Prompt = Pick out every line in the data below that holds "Python".

The input =
————

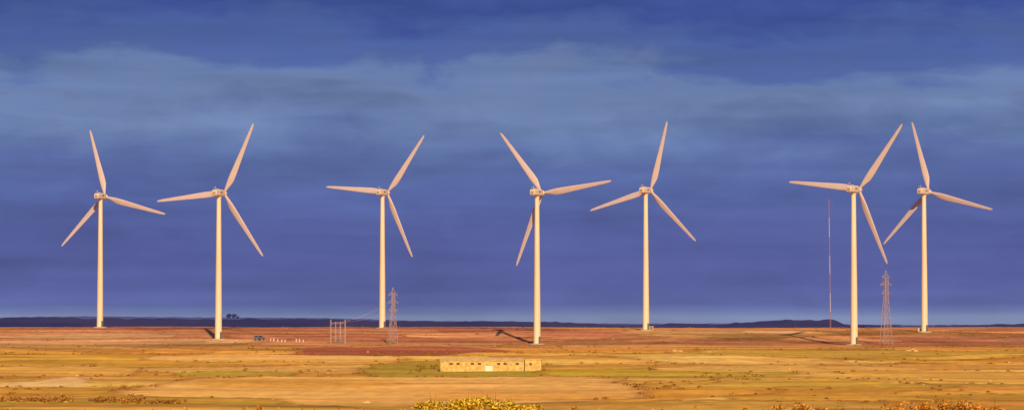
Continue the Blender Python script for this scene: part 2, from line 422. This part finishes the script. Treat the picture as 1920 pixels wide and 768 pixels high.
# ------------------------------------------------------------ pylons, mast, gantry
mSt=noisemat("galvanised_steel",(.36,.25,.26),(.46,.35,.36),2,.6)
mRed=noisemat("faded_red_paint",(.36,.13,.14),(.42,.17,.18),2,.6)
mWh=noisemat("white_paint",(.50,.42,.44),(.58,.50,.52),2,.6)
def P(px,base,s):
    d=F/s; x=(px-960)/s; return x,d,sampleZ(x,d)
def pylon(px,base,top,s,bw,tw,arms,th):
    x,d,z=P(px,base,s); h=(HY-top)/s+Z0-z
    e=bpy.data.objects.new("electricity_pylon",None); COL.objects.link(e); e.location=(x,d,z); e.rotation_euler=(0,0,math.radians(18))
    body=h*.90; lev=9; parts=[]
    lv=[body*(1-(1-i/lev)**1.25) for i in range(lev+1)]
    def w(zz):
        u=zz/body; return (bw+(tw-bw)*min(u/.72,1))/2
    for a,b_ in ((-1,-1),(1,-1),(1,1),(-1,1)):
        for i in range(lev):
            parts.append(beam((a*w(lv[i]),b_*w(lv[i]),lv[i]-.3*(i==0)),(a*w(lv[i+1]),b_*w(lv[i+1]),lv[i+1]),th*1.5))
    cr=[(-1,-1),(1,-1),(1,1),(-1,1)]
    for i in range(lev):
        for k in range(4):
            a=cr[k]; c=cr[(k+1)%4]; w0=w(lv[i]);w1=w(lv[i+1])
            parts.append(beam((a[0]*w0,a[1]*w0,lv[i]),(c[0]*w1,c[1]*w1,lv[i+1]),th*.8))
            parts.append(beam((c[0]*w0,c[1]*w0,lv[i]),(a[0]*w1,a[1]*w1,lv[i+1]),th*.8))
            parts.append(beam((a[0]*w1,a[1]*w1,lv[i+1]),(c[0]*w1,c[1]*w1,lv[i+1]),th*.7))
    for k in cr: parts.append(beam((k[0]*tw/2,k[1]*tw/2,body),(0,0,h),th))
    v,q=merge(parts); obj("lattice",mesh_np("lattice",v,q),mSt,e)
    parts=[];ins=[]
    for zf,L in arms:
        za=h*zf
        for sgn in (-1,1):
            for b_ in (-1,1):
                parts.append(beam((sgn*tw/2,b_*tw/2,za),(sgn*L,0,za+.1),th)); parts.append(beam((sgn*tw/2,b_*tw/2,za+.9),(sgn*L,0,za+.15),th*.8))
            ins.append(beam((sgn*L,0,za),(sgn*L,0,za-1.0),.14))
    v,q=merge(parts); obj("cross_arms",mesh_np("cross_arms",v,q),mSt,e)
    v,q=merge(ins); obj("insulators",mesh_np("insulators",v,q),mDk,e)
    return e,h
p1,h1=pylon(737,640,538,5.6,2.8,.95,[(.86,1.6),(.72,1.9),(.58,1.6)],.085)
p2,h2=pylon(1661,645,506,5.72,3.2,1.05,[(.90,1.3),(.80,2.0),(.68,1.4)],.085)
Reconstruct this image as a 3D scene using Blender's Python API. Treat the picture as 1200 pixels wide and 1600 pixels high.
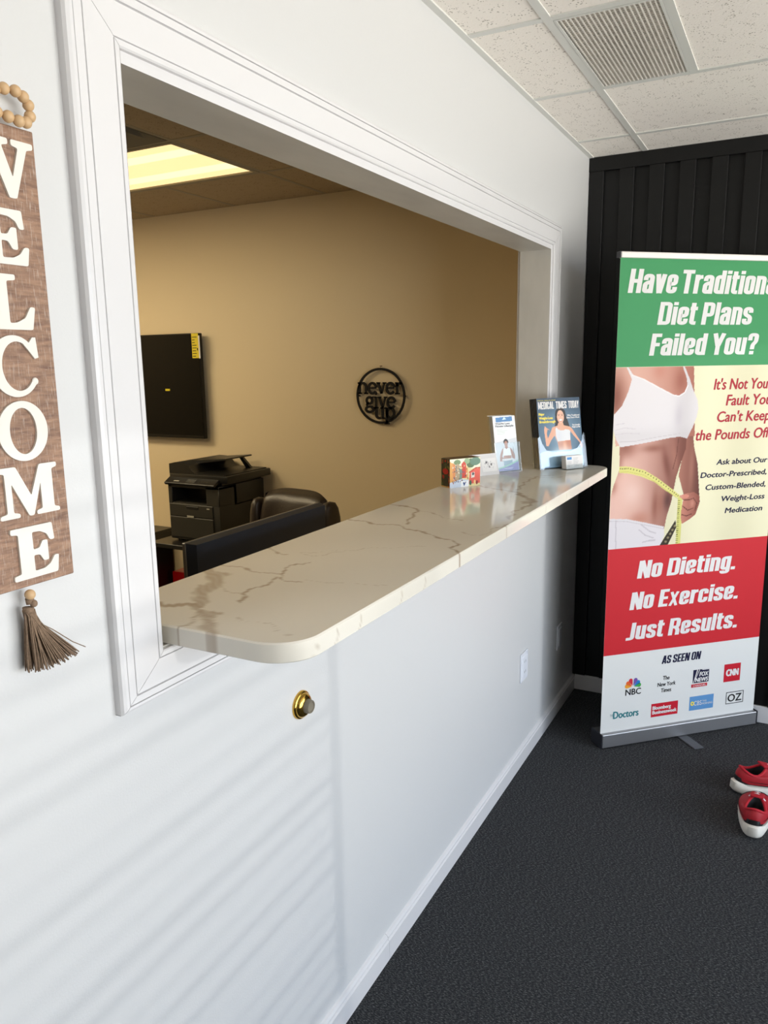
import bpy, bmesh, math, random
import numpy as np
from mathutils import Vector, Matrix
random.seed(7); np.random.seed(7)
D = bpy.data; S = bpy.context.scene; C = S.collection
PI = math.pi
for o in list(D.objects): D.objects.remove(o)

# ------------------------------------------------------------------ camera
H = 2.5345                       # ceiling height
cd = D.cameras.new('camera'); cam = D.objects.new('camera', cd); C.objects.link(cam); S.camera = cam
yaw, pitch, roll = 0.4904, -0.1920, -0.0144
fw = Vector((-math.sin(yaw)*math.cos(pitch), math.cos(yaw)*math.cos(pitch), math.sin(pitch)))
r0 = Vector((math.cos(yaw), math.sin(yaw), 0)); u0 = r0.cross(fw)
rt = math.cos(roll)*r0 + math.sin(roll)*u0; up = -math.sin(roll)*r0 + math.cos(roll)*u0
cam.matrix_world = Matrix(((rt.x, up.x, -fw.x, 0.902), (rt.y, up.y, -fw.y, -3.7099), (rt.z, up.z, -fw.z, 1.6481), (0, 0, 0, 1)))
cd.sensor_fit = 'VERTICAL'; cd.sensor_height = 36; cd.sensor_width = 27; cd.lens = 1201.17/1600*36
cd.clip_start = 0.02; cd.clip_end = 60

# ------------------------------------------------------------------ world: bright overcast sky over pale ground
w = D.worlds.new('daylight'); S.world = w; w.use_nodes = True
nt = w.node_tree; nt.nodes.clear()
tc = nt.nodes.new('ShaderNodeTexCoord'); sp = nt.nodes.new('ShaderNodeSeparateXYZ'); rp = nt.nodes.new('ShaderNodeValToRGB')
bg = nt.nodes.new('ShaderNodeBackground'); wo = nt.nodes.new('ShaderNodeOutputWorld'); ma = nt.nodes.new('ShaderNodeMath')
ma.operation = 'MULTIPLY_ADD'; ma.inputs[1].default_value = 0.5; ma.inputs[2].default_value = 0.5
nt.links.new(tc.outputs['Generated'], sp.inputs[0]); nt.links.new(sp.outputs['Z'], ma.inputs[0]); nt.links.new(ma.outputs[0], rp.inputs[0])
nt.links.new(rp.outputs[0], bg.inputs[0]); nt.links.new(bg.outputs[0], wo.inputs[0])
e = rp.color_ramp.elements
e[0].position = 0.0; e[0].color = (1.14, 1.08, 1.00, 1)
e[1].position = 1.0; e[1].color = (0.46, 0.62, 0.86, 1)
a = e.new(0.47); a.color = (1.30, 1.255, 1.18, 1)
a = e.new(0.53); a.color = (0.66, 0.745, 0.87, 1)
bg.inputs[1].default_value = 6.9

# ------------------------------------------------------------------ sun, low and hazy, coming through the blinds
sd = D.lights.new('sun', 'SUN'); sun = D.objects.new('sun', sd); C.objects.link(sun)
sd.energy = 0.5; sd.angle = math.radians(0.45); sd.color = (1.0, 0.97, 0.93)
sun.rotation_euler = Vector((-1.0, 0.06, -0.20)).to_track_quat('-Z', 'Y').to_euler()
sun.location = (6, -3, 3)

# ------------------------------------------------------------------ exposure
S.view_settings.view_transform = 'Standard'; S.view_settings.look = 'None'
S.view_settings.exposure = 0.0; S.view_settings.gamma = 1.0; S.view_settings.use_curve_mapping = False

WX = 3.6                                                    # the window wall
WIN = [(-2.50, -0.12, 0.12, 2.30), (-4.6, -2.505, 0.12, 2.30)]   # y0, y1, z0, z1 of the two windows
for (y0, y1, z0, z1) in WIN:
    ld = D.lights.new('window_portal', 'AREA'); lo = D.objects.new('window_portal', ld); C.objects.link(lo)
    ld.shape = 'RECTANGLE'; ld.size = y1-y0; ld.size_y = z1-z0; ld.cycles.is_portal = True
    lo.matrix_world = Matrix(((0, 0, 1, WX+0.13), (1, 0, 0, (y0+y1)/2), (0, 1, 0, (z0+z1)/2), (0, 0, 0, 1)))   # -Z faces -x

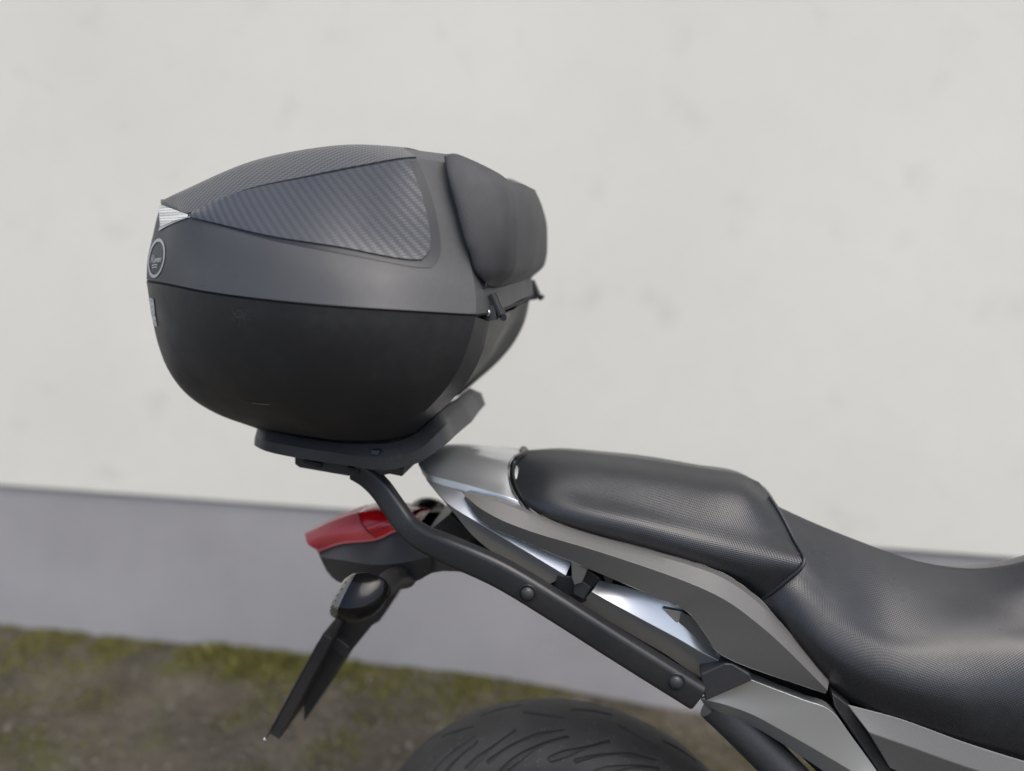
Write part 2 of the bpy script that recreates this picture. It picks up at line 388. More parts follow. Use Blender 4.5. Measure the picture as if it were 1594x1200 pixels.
# near side of the base, per level: silhouette, then towards the front corner
Bl = [
 [(228, 438, -.11), (262, 445, -.18), (322, 457, -.232), (403, 468, -.260), (494, 477, -.270), (560, 482, -.266), (640, 487, -.245), (741, 493, -.205)],
 [(235, 482, -.11), (270, 488, -.18), (330, 497, -.230), (408, 506, -.256), (496, 513, -.266), (560, 517, -.262), (637, 520, -.242), (733, 524, -.204)],
 [(245, 532, -.11), (282, 538, -.175), (342, 545, -.222), (415, 551, -.246), (498, 556, -.255), (558, 559, -.251), (630, 561, -.234), (719, 564, -.200)],
 [(263, 578, -.11), (302, 584, -.168), (360, 590, -.208), (428, 595, -.230), (500, 599, -.238), (556, 602, -.235), (618, 603, -.222), (697, 601, -.193)],
 [(291, 614, -.105), (332, 621, -.156), (386, 627, -.188), (445, 632, -.206), (505, 636, -.214), (553, 638, -.212), (606, 638, -.202), (668, 634, -.182)],
 [(335, 643, -.10), (376, 650, -.138), (420, 655, -.162), (468, 660, -.178), (515, 663, -.184), (552, 665, -.183), (592, 664, -.176), (638, 660, -.162)],
 [(400, 667, -.09), (428, 671, -.112), (458, 676, -.126), (492, 681, -.136), (524, 685, -.140), (550, 686, -.140), (575, 686, -.138), (604, 684, -.132)],
]
ridge = [(761, 500, -.165), (755, 535, -.163), (743, 567, -.160), (726, 596, -.155), (702, 624, -.148), (674, 649, -.138), (645, 674, -.125)]
rails = []
for lv in Bl:
    pts = P(*lv); s0 = pts[0]
    rails.append([np.array([s0[0]-0.040, 0, s0[2]+0.002]), np.array([s0[0]-0.026, -0.055, s0[2]+0.001])]+pts)
base = MB(); base.loft(rails, nu=46, n_total=26, mirror=True)
cham = [r[-1] for r in rails]; rd = P(*ridge)
fc = [np.array([q[0]-0.004-0.010*min(1, i/2), -0.10, q[2]]) for i, q in enumerate(rd)]
fc0 = [np.array([q[0]+0.002-0.010*min(1, i/2), 0, q[2]]) for i, q in enumerate(rd)]
base.loft([cham, rd], nu=26, nv=3, lin=True, mirror=True)
base.loft([rd, fc, fc0], nu=26, nv=3, mirror=True)
bo = rails[-1]; bc = [np.array([q[0], 0, q[2]-0.004]) for q in bo]
base.loft([bo, bc], nu=46, nv=1, lin=True, mirror=True, auto=False)
case_base = base.build('base', 'case_black', case, smooth=24)

# lid
def up(l, d): return [(a, b+d, c) for a, b, c in l]
L0 = up(Bl[0], -4)
L1 = [(230, 402, -.105), (262, 404, -.172), (322, 414, -.222), (403, 425, -.249), (494, 434, -.258), (560, 439, -.253), (640, 445, -.233), (740, 452, -.196)]
L2 = [(238, 366, -.098), (262, 353, -.150), (296, 338, -.192), (380, 360, -.226), (480, 382, -.239), (560, 397, -.235), (640, 405, -.220), (731, 405, -.188)]
L2b = [(244, 340, -.094), (268, 338, -.145), (296, 335, -.190), (384, 330, -.212), (480, 330, -.218), (560, 332, -.214), (635, 330, -.205), (714, 330, -.180)]
L3 = [(251, 317, -.090), (274, 326, -.140), (297, 333, -.185), (385, 297, -.193), (476, 277, -.196), (560, 260, -.192), (645, 247, -.184), (694, 253, -.172)]
def ext(l, dx=0.036):
    pts = P(*l); s0 = pts[0]
    return [np.array([s0[0]-dx, 0, s0[2]+0.002]), np.array([s0[0]-dx*0.64, -0.052, s0[2]+0.001])]+pts
lr = [ext(L0), ext(L1), ext(L2), ext(L2b, 0.030), ext(L3, 0.026)]
lid = MB(); lid.loft(lr, nu=60, n_total=34, mirror=True)
L4 = [(251.5, 316, -.075), (268, 307, -.11), (290, 297, -.125), (385, 256, -.13), (471, 236, -.125), (545, 228, -.12), (625, 232, -.115), (694, 240, -.11)]
t3 = lr[-1]; t4 = ext(L4, 0.024)
t5 = [np.array([q[0], 0, q[2]+0.003]) for q in t4]
t45 = [(a+b)/2*np.array([1, 1, 1])+np.array([0, 0, 0.002]) for a, b in zip(t4, t5)]
t34 = [(a*0.5+b*0.5)+np.array([0, 0, 0.003 if i < 8 else 0.0]) for i, (a, b) in enumerate(zip(t3, t4))]
lid.loft([t3, t34, t4, t45, t5], nu=60, n_total=17, mirror=True)
fr = [r[-1] for r in lr]                                   # front corner line, bottom to top
fr2 = [q+np.array([0.014, 0.045, 0]) for i, q in enumerate(fr)]
fr3 = [np.array([q[0]+0.020, 0, q[2]+0.003]) for q in fr]
lid.loft([fr, fr2, fr3], nu=20, nv=4, mirror=True)
tp = [t3[-1], t34[-1], t4[-1], t45[-1], t5[-1]]
tq = [np.array([q[0]+0.012, q[1]*.95, q[2]-0.022]) for q in tp]
lid.loft([tp, tq], nu=12, nv=2, lin=True, mirror=True, auto=False)
lid_o = lid.build('lid', 'case_lid', case, smooth=26)

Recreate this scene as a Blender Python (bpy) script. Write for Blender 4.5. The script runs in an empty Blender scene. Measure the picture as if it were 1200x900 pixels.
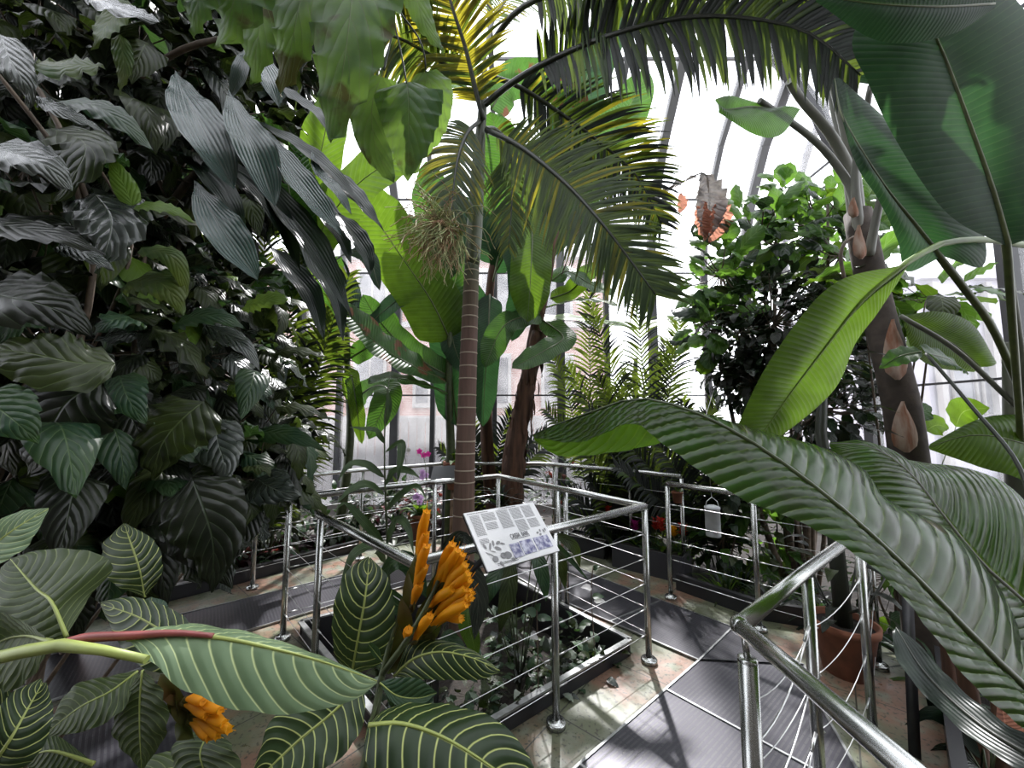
import bpy, math, random
from mathutils import Vector as V, Matrix
R = random.Random(7)
SC = bpy.context.scene
COL = SC.collection
PITCH = math.radians(5.0); FPX = 450.0; EYE = 1.6

def P(x, y, d):
    """world point seen at pixel (x, y) of the 1200x900 frame, d metres into the room"""
    a = (x-600)/FPX; b = (450-y)/FPX
    r = V((a, math.cos(PITCH)-b*math.sin(PITCH), math.sin(PITCH)+b*math.cos(PITCH)))
    t = d/r.y
    return V((r.x*t, d, EYE+r.z*t))
def G(x, y, z=0.0):
    a = (x-600)/FPX; b = (450-y)/FPX
    r = V((a, math.cos(PITCH)-b*math.sin(PITCH), math.sin(PITCH)+b*math.cos(PITCH)))
    t = (z-EYE)/r.z
    return V((r.x*t, r.y*t, z))

ORG = {}
def thing(name, label, cat, loc=(0, 0, 0), group=None):
    o = bpy.data.objects.new(name, None); COL.objects.link(o)
    o.empty_display_size = .1
    o.location = loc; ORG[o.name] = V(loc)
    o['label'] = label; o['category'] = cat
    if group: o['group'] = group
    return o
def tag(o, label, cat, group=None, kind=None):
    o['label'] = label; o['category'] = cat
    if group: o['group'] = group
    if kind: o['kind'] = kind
    return o

class MB:
    def __init__(s):
        s.v = []; s.f = []; s.uv = []; s.m = []; s.sm = []
    def vert(s, p, uv=(0, 0)):
        s.v.append(tuple(p)); s.uv.append(uv); return len(s.v)-1
    def face(s, idx, m=0, smooth=True):
        s.f.append(tuple(idx)); s.m.append(m); s.sm.append(smooth)
    def quadstrip(s, rows, m=0, closed=False, smooth=True):
        for a, b in zip(rows[:-1], rows[1:]):
            n = len(a)
            for i in range(n if closed else n-1):
                j = (i+1) % n
                s.face((a[i], a[j], b[j], b[i]), m, smooth)
    def tube(s, pts, r, n=8, m=0, cap=True):
        pts = [V(p) for p in pts]
        if not isinstance(r, (list, tuple)): r = [r]*len(pts)
        rows = []; prev = None
        for i, p in enumerate(pts):
            t = (pts[min(i+1, len(pts)-1)]-pts[max(i-1, 0)])
            if t.length < 1e-9: t = V((0, 0, 1))
            t.normalize()
            if prev is None:
                a = V((0, 0, 1)) if abs(t.z) < .9 else V((1, 0, 0))
                x = t.cross(a).normalized()
            else:
                x = (prev-t*prev.dot(t)).normalized()
            prev = x; y = t.cross(x)
            rows.append([s.vert(p+(x*math.cos(2*math.pi*k/n)+y*math.sin(2*math.pi*k/n))*r[i], (i/max(1, len(pts)-1), k/n)) for k in range(n)])
        s.quadstrip(rows, m, True)
        if cap:
            s.face(list(reversed(rows[0])), m, False); s.face(rows[-1], m, False)
        return s
    def lathe(s, c, prof, n=24, m=0, ax=V((0, 0, 1))):
        c = V(c); a = V((1, 0, 0)) if abs(ax.z) > .5 else V((0, 0, 1))
        x = ax.cross(a).normalized(); y = ax.cross(x)
        rows = [[s.vert(c+ax*z+(x*math.cos(2*math.pi*k/n)+y*math.sin(2*math.pi*k/n))*max(r, 1e-4), (i/len(prof), k/n)) for k in range(n)] for i, (r, z) in enumerate(prof)]
        s.quadstrip(rows, m, True)
        return s
    def box(s, c, size, m=0, rot=None):
        c = V(c); h = V(size)/2
        rt = rot if rot is not None else Matrix.Identity(3)
        q = []
        for z in (-1, 1):
            for x, y in ((-1, -1), (1, -1), (1, 1), (-1, 1)):
                q.append(s.vert(c+rt @ V((x*h.x, y*h.y, z*h.z)), ((x+1)/2, (y+1)/2)))
        for f in ((3, 2, 1, 0), (4, 5, 6, 7), (0, 1, 5, 4), (1, 2, 6, 5), (2, 3, 7, 6), (3, 0, 4, 7)):
            s.face([q[i] for i in f], m, False)
        return s
    def bar(s, a, b, w, h, m=0, up=V((0, 0, 1))):
        a = V(a); b = V(b); t = (b-a).normalized()
        x = t.cross(up)
        if x.length < 1e-4: x = V((1, 0, 0))
        x.normalize(); z = x.cross(t).normalized()
        L = (b-a).length
        rot = Matrix((x, t, z)).transposed()
        return s.box((a+b)/2, (w, L, h), m, rot)
    def prism(s, poly, z0, z1, m=0):
        b = [s.vert((p[0], p[1], z0), (p[0], p[1])) for p in poly]; t = [s.vert((p[0], p[1], z1), (p[0], p[1])) for p in poly]
        n = len(poly)
        s.face(t, m, False); s.face(list(reversed(b)), m, False)
        for i in range(n):
            j = (i+1) % n; s.face((b[i], b[j], t[j], t[i]), m, False)
        return s
    def build(s, name, mats, parent=None, loc=None):
        if not isinstance(mats, (list, tuple)): mats = [mats]
        me = bpy.data.meshes.new(name)
        if parent is not None: o3 = ORG[parent.name]
        else: o3 = V(loc) if loc is not None else V((0, 0, 0))
        me.from_pydata([(x-o3.x, y-o3.y, z-o3.z) for x, y, z in s.v], [], s.f)
        ul = me.uv_layers.new(name='UVMap')
        lv = [0]*len(me.loops); me.loops.foreach_get('vertex_index', lv)
        fl = []
        for i in lv: fl.extend(s.uv[i])
        ul.data.foreach_set('uv', fl)
        for m in mats: me.materials.append(m)
        me.polygons.foreach_set('material_index', s.m)
        me.polygons.foreach_set('use_smooth', s.sm)
        me.update()
        o = bpy.data.objects.new(name, me); COL.objects.link(o)
        ORG[o.name] = o3
        if parent is not None: o.parent = parent
        else: o.location = o3
        return o

def crom(pts, n):
    """n points along a Catmull-Rom curve through pts (tuples or vectors), by chord length"""
    pts = [V(p) for p in pts]
    if len(pts) == 2: return [pts[0].lerp(pts[1], i/(n-1)) for i in range(n)]
    q = [pts[0]*2-pts[1]]+pts+[pts[-1]*2-pts[-2]]
    L = [0]
    for a, b in zip(pts[:-1], pts[1:]): L.append(L[-1]+(b-a).length)
    out = []
    for i in range(n):
        s = L[-1]*i/(n-1); k = 0
        while k < len(L)-2 and s > L[k+1]: k += 1
        t = (s-L[k])/max(1e-9, L[k+1]-L[k])
        a, b, c, d = q[k], q[k+1], q[k+2], q[k+3]
        out.append(.5*((2*b)+(c-a)*t+(2*a-5*b+4*c-d)*t*t+(3*b-a-3*c+d)*t*t*t))
    return out
def PX(l, n=0, dd=0):
    q = [P(x, y, d+dd) for x, y, d in l]
    return crom(q, n) if n else q

PROF = {
 'ovate': lambda t: math.sin(math.pi*min(1, t**.62))**.85*(1-.15*t) if 0 < t < 1 else 0,
 'obov': lambda t: math.sin(math.pi*t**1.35)**.8 if 0 < t < 1 else 0,
 'lance': lambda t: math.sin(math.pi*t**.8)**.9 if 0 < t < 1 else 0,
 'ellip': lambda t: math.sin(math.pi*t)**.75 if 0 < t < 1 else 0,
 'banana': lambda t: min(1, (t/.09)**.6)*min(1, ((1-t)/.22)**.55)*(1-.12*t) if 0 < t < 1 else 0,
 'heart': lambda t: min(1, ((t+.02)/.1)**.45)*(1-t**1.6)**.75*1.02 if 0 <= t < 1 else 0,
 'strap': lambda t: min(1, .55+t*1.5)*min(1, ((1-t)/.45)**.8) if t < 1 else 0,
 'fiddle': lambda t: (math.sin(math.pi*t**1.5)**.6*.75+.3*math.sin(math.pi*t)) if 0 < t < 1 else 0,
}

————

The completed task =
Continue the Blender Python script for this scene: part 2, from line 422. This part finishes the script. Treat the picture as 1920 pixels wide and 768 pixels high.
Reconstruct this image as a 3D scene using Blender's Python API. Treat the picture as 1200 pixels wide and 1600 pixels high.
Recreate this scene as a Blender Python (bpy) script. Write for Blender 4.5. The script runs in an empty Blender scene. Measure the picture as if it were 1200x900 pixels.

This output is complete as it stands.